Condominio

Risponde di omicidio colposo l'installatore che non ferma l’impianto a gas pericoloso

La sua condotta omissiva era stata causa concorrente della morte di un cliente

di Giulio Benedetti

Nel controllo di sicurezza degli impianti a gas che si trovano negli edifici è ancora vigente la legge 1083/1971, la quale sanziona in via amministrativa l’installazione degli impianti a gas non realizzati secondo le regole delle buona tecnica per la salvaguardia della sicurezza .

I requisiti di sicurezza
Le norme Uni- Cig dettano i requisiti necessari per attestare che gli impianti siano stati realizzati secondo le regole della sicurezza , che contemplano la messa in sicurezza degli impianti per accertare se gli stessi , in esercizio, emettono pericolose emanazioni di monossido di carbonio . Per questo le norme di sicurezza prevedono che l'installatore , una volta realizzato l'impianto, effettui la prova di impianto, per evitare che lo stesso , qualora sia difettoso, non sia posto ugualmente in funzione e non metta in pericolo la vita delle persone.

Le colpe dell’installatore
La Corte di Cassazione (sentenza n. 2281/2020) ha rigettato il ricorso di un installatore avverso la sentenza che lo aveva condannato per l 'omicidio colposo di un cliente al quale non aveva segnalato la pericolosità dell'impianto. In particolare il ricorrente per ben due volte aveva accertato che l'impianto a gas emetteva dosi pericolose di monossido di carbonio, una delle quali due giorni prima del decesso del cliente, per la mortale intossicazione.

La tesi difensiva
Il ricorrente lamentava che la sentenza del giudice di appello non aveva rilevato che la presenza di monossido di carbonio era stata prodotta dal contemporaneo funzionamento della caldaia e del camino, che la fuoruscita dei fumi si sarebbe verificata anche se l'apparecchio a gas fosse stato perfettamente installato e che l'elevata concentrazione del monossido era stata rilevata all'interno della canna fumaria , il cui tiraggio era ottimale, e non dell'ambiente.
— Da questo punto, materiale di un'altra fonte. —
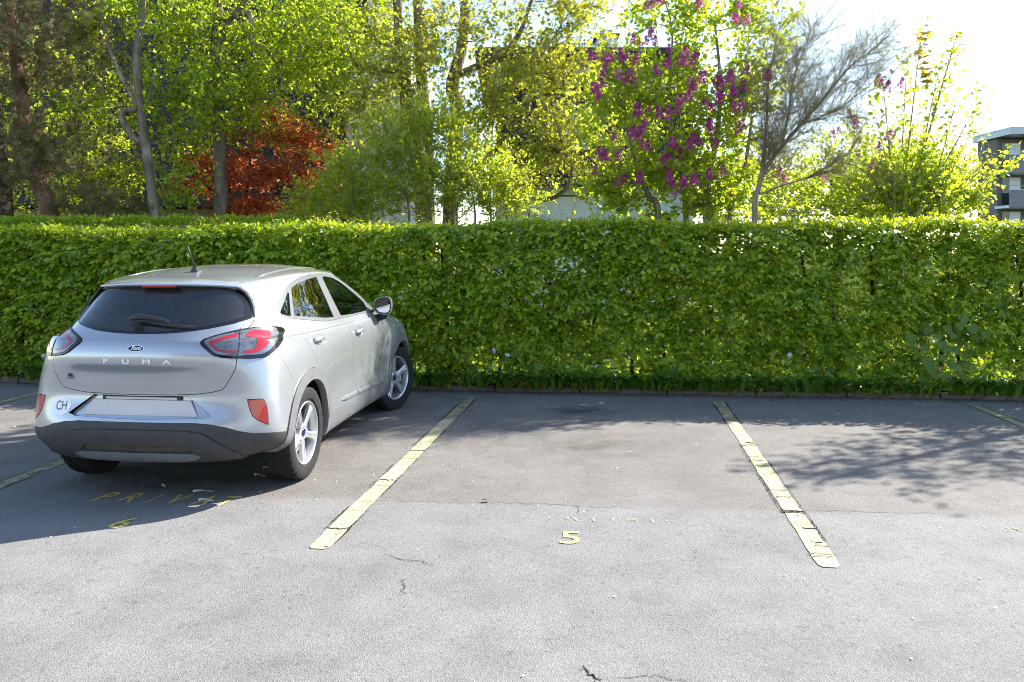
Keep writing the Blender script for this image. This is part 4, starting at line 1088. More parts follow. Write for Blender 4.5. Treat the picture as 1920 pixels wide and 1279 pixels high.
        VV = [p for r in secs for p in r]; FF = [(i*N0+k, i*N0+(k+1) % N0, (i+1)*N0+(k+1) % N0, (i+1)*N0+k) for i in range(len(secs)-1) for k in range(N0)] + [tuple((len(secs)-1)*N0+k for k in range(N0))]
        autosmooth(obj('housing', mesh_from('housing', VV, FF), CM['paint'], mr), 50)
        secs = [ring(cx-.001, .0805, .0785), ring(cx-.004, .074, .073), ring(cx+.003, .067, .066)]
        VV = [p for r in secs for p in r]; FF = [(i*N0+k, i*N0+(k+1) % N0, (i+1)*N0+(k+1) % N0, (i+1)*N0+k) for i in range(2) for k in range(N0)]
        obj('bezel', mesh_from('bezel', VV, FF, True), CM['black'], mr)
        VV = ring(cx+.003, .068, .067); obj('mirror_glass', mesh_from('mirror_glass', [(x + (.012 if y*s > cyy else 0) * 0, y, z) for x, y, z in VV], [tuple(range(N0))]), CM['mirror'], mr)
        b = MB(); b.tube([(1.90,-.79*s*1,1.00),(1.89,-.83*s,1.01),(1.875,-.90*s,1.035),(1.865,-.925*s,1.075)], [.040,.038,.034,.036], 10); autosmooth(b.build('stalk', CM['black'], mr), 60)
        b = MB(); b.cbox(1.80,1.97,(-.80 if s == 1 else .76),(-.76 if s == 1 else .80),1.072,1.092,.006); b.build('sail_trim', CM['black'], mr)
    # wheels
    for x, s, st in ((WX0, -1, 0), (WX0, 1, 0), (WX1, -1, steer), (WX1, 1, steer)):
        w = bpy.data.objects.new('wheel', None); link(w, car)
        w.location = (x, s*.766, WZ); w.rotation_euler = (0, 0, -st + (math.pi if s > 0 else 0))
        rim = bpy.data.objects.new('rim', None)
        o = obj('tyre', _tyre, None, w)
        ro = obj('rim', _barrel, None, w); ro.rotation_euler = (0, R(20 + 11*x), 0)
        obj('brake_disc', _disc, None, w); obj('rim_back', _back, None, w)
        obj('hub', _hub, None, ro); obj('hub_cap', _cap, None, ro)
        for k in range(5):
            obj('spoke', _spoke, None, ro, rot=(0, 2*math.pi*k/5, 0))
            a = 2*math.pi*(k+.5)/5
            obj('wheel_nut', _nut, None, ro, loc=(.046*math.cos(a), .004, -.046*math.sin(a)))
    # arch liners and floor
    for x in (WX0, WX1):
        for s in (1, -1):
            b = MB(); K = 24
            vs = []; 
            for k in range(K+1):
                a = R(4) + R(172)*k/K
                for y in (-.885, -.50): vs.append((x + .405*math.cos(a), y*s, max(.2, WZ + .405*math.sin(a))))
            fs = [(2*k, 2*k+1, 2*k+3, 2*k+2) for k in range(K)]
            vs2 = [v for i, v in enumerate(vs) if i % 2 == 1]; b.add(vs, fs); b.add(vs2, [tuple(range(len(vs2)))])
            b.build('arch_liner', CM['liner'], car)
    b = MB(); b.box(-.62,-.36,-.62,.62,.27,.30); b.box(-.42,2.2,-.52,.52,.215,.24); b.box(.42,2.16,-.80,.80,.215,.238); b.box(2.2,3.3,-.55,.55,.22,.24); b.build('underbody', CM['liner'], car)
    b = MB(); b.tube([(-.60,-.30,.285),(-.35,-.30,.27),(0,-.2,.28)], .028, 10); b.cbox(-.50,-.15,-.55,-.1,.235,.30,.03); b.build('exhaust', CM['steel'], car)
    # cabin
    cab = bpy.data.objects.new('cabin', None); link(cab, car)
    b = MB(); b.cbox(-.42,.22,-.56,.56,.45,.92,.05); b.cbox(.9,2.2,-.70,.70,.30,.40,.02); b.cbox(-.55,-.30,-.55,.55,.95,.985,.01); b.build('cabin_floor', CM['dark'], cab)
    b = MB(); b.cbox(1.85,2.35,-.70,.70,.78,1.02,.06); b.cbox(1.80,1.95,.18,.55,.95,1.06,.03); b.build('dashboard', CM['dark'], cab)
    def seat(name, x, y, wd, hh, heads):
        so = bpy.data.objects.new(name, None); link(so, cab)
        b = MB(); b.cbox(x,x+.50,y-wd,y+wd,.50,.64,.05); autosmooth(b.build('cushion', CM['cloth'], so), 60)
        b = MB(); bm_ = []; b.cbox(-.06,.06,y-wd,y+wd,0,hh,.05)
        o = autosmooth(b.build('backrest', CM['cloth'], so), 60); o.location = (x, 0, .60); o.rotation_euler = (0, R(-16), 0)
        for hy in heads:
            b = MB(); b.cbox(-.05,.05,hy-.13,hy+.13,hh+.06,hh+.24,.045); o = autosmooth(b.build('headrest', CM['cloth'], so), 60); o.location = (x, 0, .60); o.rotation_euler = (0, R(-14), 0)
            b = MB()
            for d in (-.05, .05): b.tube([(0, hy+d, hh-.02), (0, hy+d, hh+.09)], .007, 6)
            o = b.build('headrest_post', CM['steel'], so); o.location = (x, 0, .60); o.rotation_euler = (0, R(-14), 0)
    seat('front_seat', 1.05, -.36, .24, .56, [-.36]); seat('front_seat', 1.05, .36, .24, .56, [.36])
    seat('rear_seat', .28, 0, .58, .44, [-.38, .38])
    b = MB(); K = 28
    b.tube([(1.72 + .06*math.cos(2*math.pi*k/K), .36 + .18*math.sin(2*math.pi*k/K), .98 + .17*math.cos(2*math.pi*k/K)) for k in range(K+1)], .016, 8); b.tube([(1.72,.36,.98),(1.90,.36,.92)], .03, 8); b.tube([(1.72,.19,.98),(1.72,.53,.98)], .014, 6)
    b.build('steering_wheel', CM['dark'], cab, True)
    b = MB(); b.cbox(1.55,1.57,-.12,.12,1.34,1.42,.008); b.build('inner_mirror', CM['dark'], cab)
    b = MB(); b.box(-.10,.28,-.44,.44,1.415,1.42); b.box(.28,1.25,-.44,.44,1.455,1.46); b.build('headliner', CM['dark'], cab)
    # aerial
    an = bpy.data.objects.new('aerial', None); link(an, car)
    q = _bvh.ray_cast(Vector((.03, -.0005, 2)), Vector((0, 0, -1)))[0]
    b = MB(); vs = []
    for (x, hw, z) in ((-.055,.024,.0),(.085,.006,.0)): pass
    b.add([(-.055,-.026,-.004),(-.055,.026,-.004),(.06,.020,-.002),(.12,.0,.0),(.06,-.020,-.002),(-.050,-.014,.030),(-.050,.014,.030),(-.01,.010,.040),(-.01,-.010,.040)],
          [(0,1,6,5),(1,2,7,6),(2,3,7),(3,4,8),(3,8,7),(4,0,5,8),(5,6,7,8)])
    o = b.build('aerial_base', CM['black'], an); o.location = q
    o = MB().tube([(-.030,0,.026),(-.075,0,.085),(-.145,0,.185)], [.0065,.0055,.0045], 8).build('aerial_rod', CM['black'], an, True); o.location = q
    # badge, letters, stickers, wiper, plate
    p, n = on_rear(.0005, 1.022); M = rear_frame(p, n, .001)
    bd = bpy.data.objects.new('badge', None); link(bd, gate)
    def oval(a, b, z0, z1, bev, name, m):
        K = 40; vs = []
        for (r, z) in ((1.0, z0), (1.0, z1 - bev), (1 - bev/b, z1)):
            vs += [(a*r*math.cos(2*math.pi*k/K) if r == 1 else (a - bev)*math.cos(2*math.pi*k/K), b*r*math.sin(2*math.pi*k/K), z) for k in range(K)]
        fs = [(i*K+k, i*K+(k+1) % K, (i+1)*K+(k+1) % K, (i+1)*K+k) for i in range(2) for k in range(K)] + [tuple(2*K+k for k in range(K))]
        put(name, mesh_from(name, vs, fs), CM[m], bd, M)
    oval(.0575, .0235, -.006, .005, .0015, 'badge_rim', 'chrome'); oval(.0525, .0190, .0, .0056, .0005, 'badge_field', 'ink')
    tm = text_mesh('Ford', .036, .0006, .35, .92, 0, .0006); put('badge_script', tm, CM['white'], bd, M @ Matrix.Translation((0, .000, .0064)))
    for ch, y in (('P', .206), ('U', .066), ('M', -.075), ('A', -.212)):
        p, n = on_rear(y, .938); Ml = rear_frame(p, n, .002)
        tm = text_mesh(ch, .044, .002, 0, 1, .0004, .0008)
        for v in tm.vertices: v.co.x *= 1.75
        put('letter', tm, CM['chrome'], gate, Ml)
    # wiper
    wp = bpy.data.objects.new('wiper', None); link(wp, gate)
    p, n = on_rear(.045, 1.155); 
    b = MB(); b.tube([p - n*.005, p + n*.02, p + n*.040 + Vector((0, 0, .006))], [.030, .024, .02], 12); autosmooth(b.build('wiper_pivot', CM['black'], wp), 50)
    pts = []; rad = []
    for y, z, h, r in ((.105, 1.186, .030, .012), (.06, 1.192, .040, .019), (0, 1.192, .040, .018), (-.09, 1.187, .034, .014), (-.155, 1.176, .026, .010), (-.175, 1.171, .022, .006)):
        q, nn = on_rear(y if abs(y) > 1e-3 else 5e-4, z); pts.append(q + nn*h); rad.append(r)
    autosmooth(MB().tube(pts, rad, 10).build('wiper_arm', CM['black'], wp), 60)
    pts = []
    for y, z in ((.03, 1.178), (-.08, 1.168), (-.17, 1.158), (-.26, 1.152), (-.33, 1.152)):
        q, nn = on_rear(y, z); pts.append(q + nn*.012)
    MB().tube(pts, [.004, .008, .008, .007, .004], 6).build('wiper_blade', CM['black'], wp, True)
    # plate holder in the recess
    pl = bpy.data.objects.new('plate_holder', None); link(pl, car)
    zz = lambda z: -.676 - (.70 - z)*.26
    b = MB(); vs = []
    for y0, z0 in ((-.395,.583),(.395,.583),(.338,.680),(-.338,.680)): vs.append((zz(z0) - .010, y0, z0))
    vs += [(x + .012, y, z) for x, y, z in vs]; b.add(vs, [(3,2,1,0),(0,1,5,4),(1,2,6,5),(2,3,7,6),(3,0,4,7)]); b.build('plate_and_reflected_ground', CM['plate'], pl)  # blank plate widened; outer beige stands in for ground reflected in the recess
    b = MB(); b.cbox(zz(.69)-.018, zz(.69)+.01, -.245, .245, .684, .700, .003); b.build('gate_handle', CM['plate'], pl)
    b = MB(); b.cbox(zz(.69)-.010, zz(.69)+.012, -.275, .275, .681, .705, .003); b.build('lamp_bar', CM['black'], pl)
    if extras:
        p, n = on_rear(.552, .632); M = rear_frame(p, n)
        st = conform('country_sticker', [(.070*math.cos(2*math.pi*k/36), .060*math.sin(2*math.pi*k/36)) for k in range(36)], M, CM['white'], car)
        tm = text_mesh('CH', .082, 0, 0, .95, 0, .0)
        bm = bmesh.new(); bm.from_mesh(tm); bmesh.ops.triangulate(bm, faces=bm.faces); bmesh.ops.subdivide_edges(bm, edges=bm.edges, cuts=1)
        for v in bm.verts:
            q = M @ Vector((v.co.x*.78, v.co.y*1.05, 0)); a, nn = on_rear(q.y, q.z); v.co = a + nn*.0026
        bm.to_mesh(tm); bm.free(); obj('sticker_letters', tm, CM['blackfilm'], st)
        p, n = on_rear(.492, .832); M = rear_frame(p, n)
        ds = conform('dealer_sticker', [(-.033,-.022),(.030,-.022),(.034,-.008),(-.022,-.008)], M, CM['greyfilm'], gate)
        tm = text_mesh('Stiily', .028, .0003, .3, .8, 0, .0006); put('sticker_script', tm, CM['blackfilm'], ds, M @ Matrix.Translation((.002, .006, .002)))
    return car
main_car = build_car(CAR_LOC, CAR_RZ, 'silver hatchback crossover parked nose-in to the hedge with a round CH sticker', steer=R(19))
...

Pertanto il ricorrente affermava che la causa dell'incidente era l'inversione termica causata dal contemporaneo funzionamento della caldaia e del camino.

Il fermo dell’impianto
La Corte di Cassazione, invece, dichiarava la responsabilità dell'installatore , come accertato dal giudice di appello il quale rilevava, al momento del suo intervento, una presenza di monossido di carbonio cinque volte superiore al limite consentito. Detto accertamento imponeva , per la pericolosità dell'impianto, il fermo del medesimo. La condotta omissiva e negligente dell'installatore del medesimo si inseriva nella serie causale che aveva causato , nel funzionamento contemporaneo del camino e dell'impianto, la morte del cliente.

Per il giudice di appello questo contemporaneo funzionamento non avrebbe provocato il decesso, se non si fosse accompagnato alla condotta omissiva dell'installatore , il quale non segnalava al cliente la pericolosa presenza di monossido di carbonio. La condotta del ricorrente era stata una causa concorrente e non una causa sopravvenuta. La sentenza pertanto è l'applicazione dell'articolo 40 , capoverso, del Codice penale, per cui non impedire un evento che si ha l'obbligo giudico di evitare equivale a cagionarlo.